Q: I’ve been reading a lot lately about Democratic and Republican caucuses on Capitol Hill. Do you know the origin of the word “caucus”?

A: The Oxford English Dictionary’s first published citation is from 1763 (a reference in John Adams’s diary to meetings of the “caucus club” in Boston). The precise origin of the word is unknown, however, and seems lost in the mists of time. There are three theories, two of them are doubtful.

The first questionable theory is that “caucus” comes from the Greek “kaukos” or the Medieval Latin “caucus,” meaning drinking cup. The American Heritage Dictionary of the English Language offers this view, but I think it’s improbable. If true, why would the term go underground for centuries and then show up out of nowhere in colonial Boston? Where was it all that time?

The second dubious theory is that “caucus” might be a corruption of “caulkers,” named after a political meeting first held in a caulkers’ shop in the shipbuilding district of Boston in 1770. The weakness of this theory is that the word “caucus” is at least seven years older than the political gathering.

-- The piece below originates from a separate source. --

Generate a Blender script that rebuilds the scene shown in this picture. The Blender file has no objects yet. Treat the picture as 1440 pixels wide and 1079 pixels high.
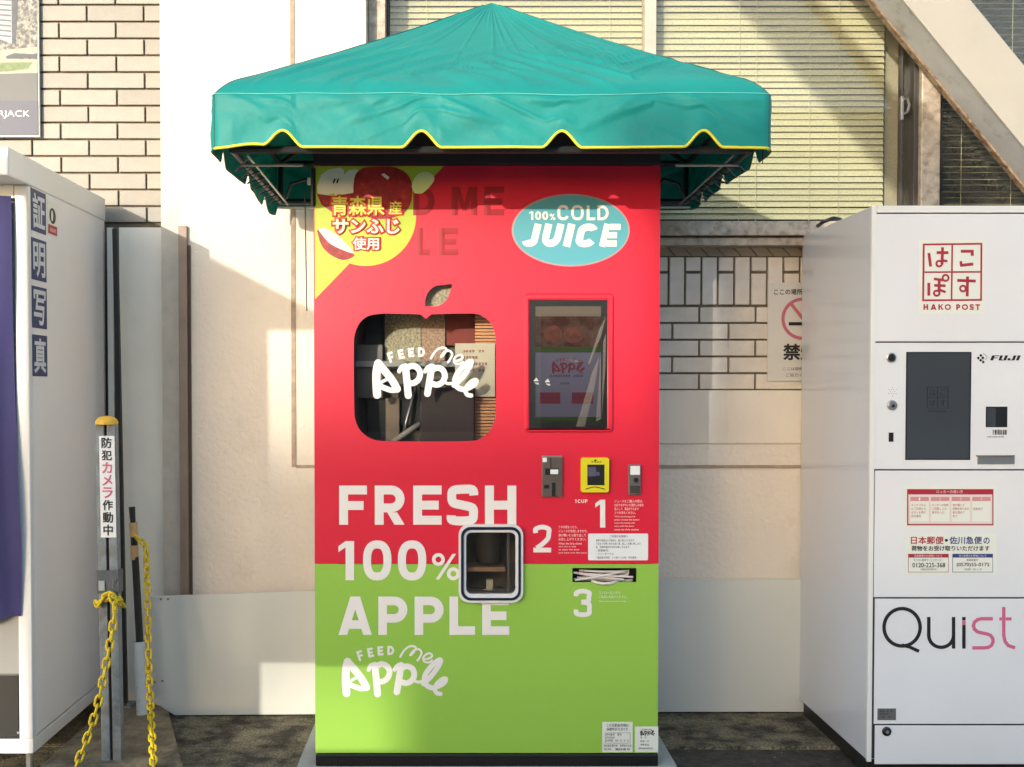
import bpy, bmesh, math, random
from math import radians, sin, cos, tan, pi, sqrt
from mathutils import Vector, noise, Matrix
random.seed(7)
S = bpy.context.scene
COL = S.collection

# ------------------------------------------------------------------ camera, light, exposure
F, CX, HOR, CAMZ, TH = 1600.0, 640.0, 545.0, 1.23, radians(1.5)
PY0 = HOR + F*tan(TH)
cd = bpy.data.cameras.new('camera'); cam = bpy.data.objects.new('camera', cd); COL.objects.link(cam)
cd.sensor_width = 36.0; cd.lens = F/1440*36
cd.shift_x = (720-CX)/1440; cd.shift_y = (PY0-539.5)/1440
cd.clip_start = .05; cd.clip_end = 1000
cam.location = (0, 0, CAMZ); cam.rotation_euler = (radians(90)-TH, 0, 0)
S.camera = cam

SUN = Vector((.465, 1, -.225)).normalized()
sd = bpy.data.lights.new('sun', 'SUN'); sd.energy = 2.0; sd.angle = radians(.4); sd.color = (.50, .475, .42)
so = bpy.data.objects.new('sun', sd); COL.objects.link(so)
so.rotation_euler = SUN.to_track_quat('-Z', 'Y').to_euler(); so.location = (-5, -8, 6)
w = bpy.data.worlds.new('World'); S.world = w; w.use_nodes = True
nt = w.node_tree; bg = nt.nodes['Background']
sky = nt.nodes.new('ShaderNodeTexSky'); sky.sky_type = 'NISHITA'; sky.sun_disc = False
sky.sun_elevation = math.asin(-SUN.z); sky.sun_rotation = math.atan2(-SUN.x, -SUN.y)
sky.air_density = 1.0; sky.dust_density = 1.2; sky.ozone_density = 1.6
nt.links.new(sky.outputs[0], bg.inputs[0]); bg.inputs[1].default_value = .15
vs = S.view_settings
vs.view_transform = 'Standard'; vs.look = 'None'; vs.exposure = 1.86; vs.gamma = 1; vs.use_curve_mapping = False

# ------------------------------------------------------------------ helpers
def P(px, py, Y):
    """the point at distance Y that the photograph shows at pixel (px, py)"""
    dx = (px-CX)/F; dy = -(py-PY0)/F; c, s = cos(TH), sin(TH)
    t = Y/(c+dy*s)
    return Vector((dx*t, Y, CAMZ+t*(-s+dy*c)))
def PX(px, Y, py=600): return P(px, py, Y).x
def PZ(py, Y): return P(640, py, Y).z
def lin(c):
    c = c/255
    return c/12.92 if c <= .04045 else ((c+.055)/1.055)**2.4
def L(rgb): return (lin(rgb[0]), lin(rgb[1]), lin(rgb[2]), 1)

def mat(name, rgb, rough=.6, metal=0, var=None, bump=None, coat=0, rnd=0, dirt=None, spec=.5, alpha=None):
    """var=(scale, amount) brightness mottling; bump=(scale, strength); rnd=per-object brightness; dirt=(rgb, scale, lo, hi)"""
    m = bpy.data.materials.new(name); m.use_nodes = True
    n = m.node_tree.nodes; l = m.node_tree.links; b = n['Principled BSDF']
    b.inputs['Roughness'].default_value = rough; b.inputs['Metallic'].default_value = metal
    b.inputs['Specular IOR Level'].default_value = spec
    b.inputs['Coat Weight'].default_value = coat; b.inputs['Coat Roughness'].default_value = .08
    col = n.new('ShaderNodeRGB'); col.outputs[0].default_value = L(rgb); out = col.outputs[0]
    tc = n.new('ShaderNodeTexCoord')
    if dirt:
        t = n.new('ShaderNodeTexNoise'); t.inputs['Scale'].default_value = dirt[1]; t.inputs['Detail'].default_value = 8
        t.inputs['Roughness'].default_value = .65
        l.new(tc.outputs['Object'], t.inputs['Vector'])
        r = n.new('ShaderNodeMapRange'); r.inputs[1].default_value = dirt[2]; r.inputs[2].default_value = dirt[3]
        l.new(t.outputs[0], r.inputs[0])
        mx = n.new('ShaderNodeMix'); mx.data_type = 'RGBA'
        l.new(r.outputs[0], mx.inputs[0]); l.new(out, mx.inputs[6]); mx.inputs[7].default_value = L(dirt[0]); out = mx.outputs[2]
    if var or rnd:
        h = n.new('ShaderNodeHueSaturation'); l.new(out, h.inputs['Color']); h.inputs['Value'].default_value = 1
        vsrc = None
        if var:
            t = n.new('ShaderNodeTexNoise'); t.inputs['Scale'].default_value = var[0]; t.inputs['Detail'].default_value = 6
            l.new(tc.outputs['Object'], t.inputs['Vector'])
            r = n.new('ShaderNodeMapRange'); r.inputs[1].default_value = .3; r.inputs[2].default_value = .7
            r.inputs[3].default_value = 1-var[1]; r.inputs[4].default_value = 1+var[1]
            l.new(t.outputs[0], r.inputs[0]); vsrc = r.outputs[0]
        if rnd:
            oi = n.new('ShaderNodeObjectInfo')
            r2 = n.new('ShaderNodeMapRange'); r2.inputs[3].default_value = 1-rnd; r2.inputs[4].default_value = 1+rnd
            l.new(oi.outputs['Random'], r2.inputs[0])
            if vsrc is None: vsrc = r2.outputs[0]
            else:
                mu = n.new('ShaderNodeMath'); mu.operation = 'MULTIPLY'; l.new(vsrc, mu.inputs[0]); l.new(r2.outputs[0], mu.inputs[1]); vsrc = mu.outputs[0]
        l.new(vsrc, h.inputs['Value']); out = h.outputs[0]
    l.new(out, b.inputs['Base Color'])
    if bump:
        t = n.new('ShaderNodeTexNoise'); t.inputs['Scale'].default_value = bump[0]; t.inputs['Detail'].default_value = 5
        l.new(tc.outputs['Object'], t.inputs['Vector'])
        bp = n.new('ShaderNodeBump'); bp.inputs['Strength'].default_value = bump[1]; bp.inputs['Distance'].default_value = .01
        l.new(t.outputs[0], bp.inputs['Height']); l.new(bp.outputs[0], b.inputs['Normal'])
    return m

def glass(name, tint=(1, 1, 1), refl=1.0, dust=0.0):
    m = bpy.data.materials.new(name); m.use_nodes = True
    n = m.node_tree.nodes; l = m.node_tree.links; n.remove(n['Principled BSDF'])
    tr = n.new('ShaderNodeBsdfTransparent'); tr.inputs[0].default_value = (*tint, 1)
    gl = n.new('ShaderNodeBsdfGlossy'); gl.inputs['Roughness'].default_value = .01
    fr = n.new('ShaderNodeFresnel'); fr.inputs[0].default_value = 1.5
    mu = n.new('ShaderNodeMath'); mu.operation = 'MULTIPLY'; mu.inputs[1].default_value = refl; mu.use_clamp = True
    l.new(fr.outputs[0], mu.inputs[0])
    mx = n.new('ShaderNodeMixShader'); l.new(mu.outputs[0], mx.inputs[0]); l.new(tr.outputs[0], mx.inputs[1]); l.new(gl.outputs[0], mx.inputs[2])
    res = mx.outputs[0]
    if dust:
        df = n.new('ShaderNodeBsdfDiffuse'); df.inputs[0].default_value = (.55, .5, .4, 1)
        tc = n.new('ShaderNodeTexCoord'); t = n.new('ShaderNodeTexNoise'); t.inputs['Scale'].default_value = 160; t.inputs['Detail'].default_value = 3
        l.new(tc.outputs['Object'], t.inputs['Vector'])
        r = n.new('ShaderNodeMapRange'); r.inputs[1].default_value = .5; r.inputs[2].default_value = .75; r.inputs[4].default_value = dust
        l.new(t.outputs[0], r.inputs[0])
        m2 = n.new('ShaderNodeMixShader'); l.new(r.outputs[0], m2.inputs[0]); l.new(res, m2.inputs[1]); l.new(df.outputs[0], m2.inputs[2]); res = m2.outputs[0]
    l.new(res, n['Material Output'].inputs[0])
    return m

def ob(name, me, m, parent=None):
    o = bpy.data.objects.new(name, me); COL.objects.link(o)
    if m: 
        me.materials.clear(); me.materials.append(m)
    if parent: o.parent = parent
    return o
def tag(o, label=None, cat=None, group=None, kind=None):
    if label: o['label'] = label
    if cat: o['category'] = cat
    if group: o['group'] = group
    if kind: o['kind'] = kind
    return o
def thing(name, label, cat, group=None):
    o = bpy.data.objects.new(name, None); COL.objects.link(o); o.empty_display_size = .1
    return tag(o, label, cat, group)
def clone(o, name=None, parent=None):
    c = o.copy(); COL.objects.link(c)
    if parent: c.parent = parent
    return c

class MB:
    def __init__(s): s.v = []; s.f = []
    def add(s, vs, fs):
        k = len(s.v); s.v += [tuple(v) for v in vs]; s.f += [tuple(i+k for i in f) for f in fs]; return s
    def box(s, x0, x1, y0, y1, z0, z1):
        if x0 > x1: x0, x1 = x1, x0
        if y0 > y1: y0, y1 = y1, y0
        if z0 > z1: z0, z1 = z1, z0
        return s.add([(x, y, z) for x in (x0, x1) for y in (y0, y1) for z in (z0, z1)],
              [(0, 1, 3, 2), (4, 6, 7, 5), (0, 4, 5, 1), (2, 3, 7, 6), (0, 2, 6, 4), (1, 5, 7, 3)])
    def prism(s, pts, y0, y1):
        n = len(pts)
        vs = [(x, y0, z) for x, z in pts] + [(x, y1, z) for x, z in pts]
        fs = [tuple(range(n)), tuple(range(2*n-1, n-1, -1))] + [(i, i+n, (i+1) % n+n, (i+1) % n) for i in range(n)]
        return s.add(vs, fs)
    def flat(s, pts, y): return s.add([(x, y, z) for x, z in pts], [tuple(range(len(pts)))])
    def tube(s, pts, r, n=8, closed=False, caps=True):
        pts = [Vector(p) for p in pts]; m = len(pts); rings = []
        up = None
        for i, p in enumerate(pts):
            a = pts[i-1] if (i > 0 or closed) else pts[i]; b = pts[(i+1) % m] if (i < m-1 or closed) else pts[i]
            t = (b-a).normalized()
            if up is None: up = t.orthogonal().normalized()
            up = (up - t*up.dot(t)); up = up.normalized() if up.length > 1e-6 else t.orthogonal().normalized()
            sd_ = t.cross(up); rr = r[i] if isinstance(r, (list, tuple)) else r
            rings.append([p + (up*cos(2*pi*k/n)+sd_*sin(2*pi*k/n))*rr for k in range(n)])
        vs = [v for rg in rings for v in rg]; fs = []
        for i in range(m if closed else m-1):
            j = (i+1) % m
            fs += [(i*n+k, i*n+(k+1) % n, j*n+(k+1) % n, j*n+k) for k in range(n)]
        if caps and not closed: fs += [tuple(range(n-1, -1, -1)), tuple((m-1)*n+k for k in range(n))]
        return s.add(vs, fs)
    def build(s, name, m, parent=None, bev=0, smooth=False, seg=2):
        me = bpy.data.meshes.new(name); me.from_pydata(s.v, [], s.f)
        b = bmesh.new(); b.from_mesh(me)
        bmesh.ops.recalc_face_normals(b, faces=b.faces)
        if bev:
            es = [e for e in b.edges if len(e.link_faces) == 2 and e.calc_face_angle(0) > .5]
            bmesh.ops.bevel(b, geom=es, offset=bev, segments=seg, affect='EDGES', clamp_overlap=True, profile=.6)
        b.to_mesh(me); b.free()
        if smooth:
            for p in me.polygons: p.use_smooth = True
            if smooth != 'all': me.set_sharp_from_angle(angle=radians(35))
        return ob(name, me, m, parent)

def pxpoly(pts, Y): return [(P(x, y, Y).x, P(x, y, Y).z) for x, y in pts]
def pbox(mb, x0, x1, y0, y1, Y0, Y1):
    """box with its front face on the photo rectangle x0..x1, y0..y1 at distance Y0"""
    a = P(x0, y0, Y0); b = P(x1, y1, Y0)
    return mb.box(a.x, b.x, Y0, Y1, b.z, a.z)
def rrect(x0, x1, z0, z1, r, n=6):
    out = []
    for cx, cz, a in ((x1-r, z1-r, 0), (x0+r, z1-r, 90), (x0+r, z0+r, 180), (x1-r, z0+r, 270)):
        for k in range(n+1):
            t = radians(a+90*k/n); out.append((cx+r*cos(t), cz+r*sin(t)))
    return out
def ell(cx, cz, rx, rz, n=48): return [(cx+rx*cos(2*pi*k/n), cz+rz*sin(2*pi*k/n)) for k in range(n)]

def plate(name, loops, y, thick, m, parent=None, bev=0):
    """flat sheet with holes: loops in x,z; front face at y"""
    c = bpy.data.curves.new('c', 'CURVE'); c.dimensions = '2D'; c.fill_mode = 'BOTH'; c.extrude = thick/2
    for lp in loops:
        sp = c.splines.new('POLY'); sp.points.add(len(lp)-1); sp.use_cyclic_u = True
        for q, (x, z) in zip(sp.points, lp): q.co = (x, z, 0, 1)
    o = bpy.data.objects.new('c', c); me = bpy.data.meshes.new_from_object(o); me.name = name
    for v in me.vertices:
        x, z, d = v.co; v.co = (x, y+thick/2-d, z)
    bpy.data.objects.remove(o); bpy.data.curves.remove(c)
    return ob(name, me, m, parent)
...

The most likely theory, in my opinion, is that the word is of Algonquian origin. An authority on Native American languages, Dr. J. H. Trumbull, suggested in the “Procedures of the American Philological Association” in 1872 that the word might be derived from an Algonquian word, “cau´-cau-as´u,” mentioned in the writings of Capt. John Smith in the 17th century. The word was said to mean “one who talks with or advises.”